The Italian Air Force (Aeronautica Militare Italiana: AMI) has finalised the operational evaluation and testing (OT&E) of its AGM-88E Advanced Anti-Radiation Guided Missile (AARGM) Block 1 supersonic air-to-surface missile system with a live fire campaign at the US Naval Air Weapons Station (NAWS) China Lake Land Ranges in California during Exercise ‘Blazing Shield 2018’.
Commencing 2 April, a Panavia Tornado ECR (Electric Combat / Reconnaissance) aircraft from the AMI 155th ETS (Electronic Warfare Tactical Suppression) Group – attached to a contingent of nine AM platforms, including AMI Eurofighter Typhoons and a Spartan C-27J, assigned to NAWS as part of the exercise – conducted two successful live firings of the AARGM missile.
The ECR platform – a Tornado variant devoted to Suppression of Enemy Air Defenses (SEAD) missions – was piloted by a NAWS test crew, while a team from the Italian Air Force Test Wing (Reparto Sperimentale Volo: RSV) managed all phases related to the use of the missile from the China Lake Range Control Center, the AMI said in a release.

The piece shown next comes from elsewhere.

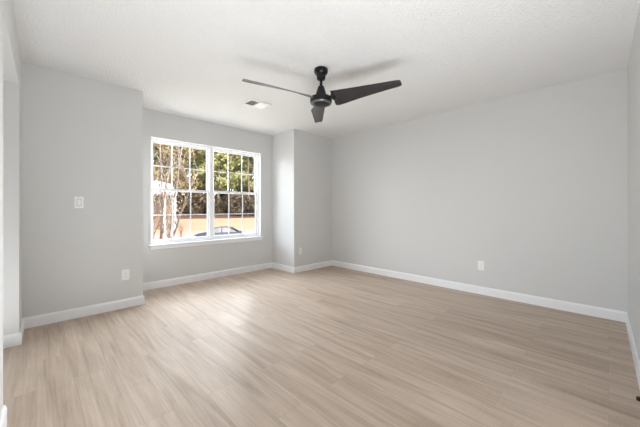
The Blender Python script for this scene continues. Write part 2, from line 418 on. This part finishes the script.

The AGM-88E AARGM – a US Department of Defense Acquisition Category ACAT 1C (Component) programme between the US Navy (USN) and the AMI – is the development upgrade of the AGM-88B/C High-Speed Anti-Radiation Missile (HARM) missile.
Baseline capabilities include an expanded target set, counter-shutdown capability, advanced signals processing for improved detection and locating, geographic specificity providing aircrew the opportunity to define missile-impact zones and impact-avoidance zones, and a weapon impact-assessment broadcast capability providing for battle damage assessment cueing.
Specifically, AARGM Block 1 introduces multimode terminal guidance, Digital Terrain Elevation Database-aided GPS/INS navigation, net-centric connectivity, a modified control section, and a weapons impact assessment transmitter.